SPONSOR: Whitaker DATE TYPED: 2-11-99 HB 281
SHORT TITLE: Well Overwork Projects SB
ANALYST: Taylor

REVENUE



Estimated Revenue
Subsequent

Years Impact

Recurring

or Non-Rec

Fund

Affected

FY99 FY2000
N.A. $ (320.0) $ (340.0) Recurring Severance Tax Bonding Fund



(Parenthesis ( ) Indicate Revenue Decreases)
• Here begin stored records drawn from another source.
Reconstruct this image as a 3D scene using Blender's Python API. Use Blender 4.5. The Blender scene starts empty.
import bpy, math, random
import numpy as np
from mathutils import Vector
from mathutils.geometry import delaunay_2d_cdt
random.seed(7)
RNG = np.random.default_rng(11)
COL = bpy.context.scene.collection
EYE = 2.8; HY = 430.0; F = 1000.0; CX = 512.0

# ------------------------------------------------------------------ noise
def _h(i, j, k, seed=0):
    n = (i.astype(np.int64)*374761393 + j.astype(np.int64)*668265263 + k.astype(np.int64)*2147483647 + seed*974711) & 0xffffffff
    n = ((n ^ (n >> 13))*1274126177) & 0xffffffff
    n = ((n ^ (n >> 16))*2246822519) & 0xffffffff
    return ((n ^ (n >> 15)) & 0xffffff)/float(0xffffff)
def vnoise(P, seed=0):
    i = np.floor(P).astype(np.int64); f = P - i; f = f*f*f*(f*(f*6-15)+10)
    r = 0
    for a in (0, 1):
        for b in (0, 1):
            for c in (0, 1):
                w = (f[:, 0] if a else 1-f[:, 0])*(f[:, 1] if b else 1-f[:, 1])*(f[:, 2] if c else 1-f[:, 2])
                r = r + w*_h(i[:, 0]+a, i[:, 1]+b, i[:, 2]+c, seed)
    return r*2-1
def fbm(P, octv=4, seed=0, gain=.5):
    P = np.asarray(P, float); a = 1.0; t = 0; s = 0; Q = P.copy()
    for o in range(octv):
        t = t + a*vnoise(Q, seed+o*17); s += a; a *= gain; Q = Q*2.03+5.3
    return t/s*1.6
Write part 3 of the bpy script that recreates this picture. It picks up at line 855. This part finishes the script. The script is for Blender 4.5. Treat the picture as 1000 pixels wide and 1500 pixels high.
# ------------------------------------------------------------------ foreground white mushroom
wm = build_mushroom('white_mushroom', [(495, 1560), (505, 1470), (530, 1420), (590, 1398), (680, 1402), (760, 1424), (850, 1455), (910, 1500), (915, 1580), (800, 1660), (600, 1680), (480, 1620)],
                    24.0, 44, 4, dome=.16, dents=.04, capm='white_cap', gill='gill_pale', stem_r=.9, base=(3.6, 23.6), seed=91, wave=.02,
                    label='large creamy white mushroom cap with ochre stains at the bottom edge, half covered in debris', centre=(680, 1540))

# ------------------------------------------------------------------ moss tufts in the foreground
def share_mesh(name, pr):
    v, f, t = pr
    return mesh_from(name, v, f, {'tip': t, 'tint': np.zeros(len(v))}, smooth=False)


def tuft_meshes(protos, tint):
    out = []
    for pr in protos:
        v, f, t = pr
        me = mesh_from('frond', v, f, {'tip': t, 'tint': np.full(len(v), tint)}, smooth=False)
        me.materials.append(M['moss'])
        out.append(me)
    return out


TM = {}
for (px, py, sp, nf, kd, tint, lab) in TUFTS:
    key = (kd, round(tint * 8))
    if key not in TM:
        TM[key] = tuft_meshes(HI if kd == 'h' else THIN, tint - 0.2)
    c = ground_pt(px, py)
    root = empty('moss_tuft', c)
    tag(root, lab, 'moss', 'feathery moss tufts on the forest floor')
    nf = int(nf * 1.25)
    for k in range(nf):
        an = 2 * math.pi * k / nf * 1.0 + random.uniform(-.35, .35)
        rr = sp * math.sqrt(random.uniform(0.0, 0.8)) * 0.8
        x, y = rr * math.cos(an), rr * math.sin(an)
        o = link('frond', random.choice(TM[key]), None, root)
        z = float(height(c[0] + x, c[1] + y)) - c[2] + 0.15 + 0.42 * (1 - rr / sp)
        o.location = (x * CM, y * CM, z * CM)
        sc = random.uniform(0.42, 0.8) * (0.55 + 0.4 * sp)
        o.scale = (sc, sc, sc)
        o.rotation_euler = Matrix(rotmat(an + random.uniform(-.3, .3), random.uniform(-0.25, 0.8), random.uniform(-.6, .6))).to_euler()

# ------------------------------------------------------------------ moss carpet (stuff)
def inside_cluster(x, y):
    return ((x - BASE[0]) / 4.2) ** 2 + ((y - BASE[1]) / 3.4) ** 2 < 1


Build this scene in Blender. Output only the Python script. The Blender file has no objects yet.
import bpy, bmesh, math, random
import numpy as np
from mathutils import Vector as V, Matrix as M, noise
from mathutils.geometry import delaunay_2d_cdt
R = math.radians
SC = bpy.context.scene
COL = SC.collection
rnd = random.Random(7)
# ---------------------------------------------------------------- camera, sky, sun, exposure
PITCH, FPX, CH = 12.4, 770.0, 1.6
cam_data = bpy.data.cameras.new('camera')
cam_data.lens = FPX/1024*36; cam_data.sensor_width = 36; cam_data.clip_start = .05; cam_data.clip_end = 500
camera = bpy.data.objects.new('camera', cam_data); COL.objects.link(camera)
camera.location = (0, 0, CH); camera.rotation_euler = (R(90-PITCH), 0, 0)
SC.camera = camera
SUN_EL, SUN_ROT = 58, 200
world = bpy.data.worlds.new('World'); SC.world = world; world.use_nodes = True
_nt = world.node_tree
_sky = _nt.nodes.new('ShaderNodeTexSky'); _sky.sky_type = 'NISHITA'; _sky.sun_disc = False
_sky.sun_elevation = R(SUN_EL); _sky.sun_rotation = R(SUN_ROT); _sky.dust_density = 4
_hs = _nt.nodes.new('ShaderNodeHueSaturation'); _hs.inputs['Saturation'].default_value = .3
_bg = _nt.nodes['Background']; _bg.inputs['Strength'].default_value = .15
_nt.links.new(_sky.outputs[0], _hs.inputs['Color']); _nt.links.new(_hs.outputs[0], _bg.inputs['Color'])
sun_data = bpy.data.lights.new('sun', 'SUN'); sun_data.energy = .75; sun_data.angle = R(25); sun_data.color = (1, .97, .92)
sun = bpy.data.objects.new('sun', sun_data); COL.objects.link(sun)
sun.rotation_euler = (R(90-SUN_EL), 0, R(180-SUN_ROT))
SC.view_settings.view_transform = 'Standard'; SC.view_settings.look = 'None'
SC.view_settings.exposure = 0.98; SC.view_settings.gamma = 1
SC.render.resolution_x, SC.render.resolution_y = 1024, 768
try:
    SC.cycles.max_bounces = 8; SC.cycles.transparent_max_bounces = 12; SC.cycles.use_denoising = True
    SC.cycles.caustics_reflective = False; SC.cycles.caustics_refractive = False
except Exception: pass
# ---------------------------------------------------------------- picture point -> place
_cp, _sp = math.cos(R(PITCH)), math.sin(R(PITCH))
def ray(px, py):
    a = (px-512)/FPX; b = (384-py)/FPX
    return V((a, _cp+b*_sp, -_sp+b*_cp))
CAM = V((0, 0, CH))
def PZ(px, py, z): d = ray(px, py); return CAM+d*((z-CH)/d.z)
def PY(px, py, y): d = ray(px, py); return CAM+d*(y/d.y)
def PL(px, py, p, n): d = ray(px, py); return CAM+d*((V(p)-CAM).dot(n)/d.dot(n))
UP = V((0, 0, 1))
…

Duplicates/Conflicts with/Companion to/Relates to HB-11, HB-280, HB-436

SOURCES OF INFORMATION



Taxation and Revenue (TRD)

Energy Mineral and Natural Resources Department, Oil Conservation Division (OCD)



SUMMARY



Synopsis of Bill



House Bill 281 proposes changes to oil and gas well workover incentives. The bill would qualify all production from workover oil and gas wells for the incentive rate, but increase the incentive severance tax rate for from 1.875 percent to 2.45 percent.



FISCAL IMPLICATIONS



TRD has estimated that the bill would cost $320 thousand in FY 2000 and $340 thousand on a full year basis. TRD's estimate is based on applying the new incentive rate-2.45 percent to an estimated, but unstated level of production. OCD reports that the revenue impacts are uncertain, but that the higher rate was designed to be revenue neutral.



ADMINISTRATIVE IMPLICATIONS



Neither TRD nor OCD reports an impact in the administering the incentive. TRD, however, says that it could result in the need for increased audits.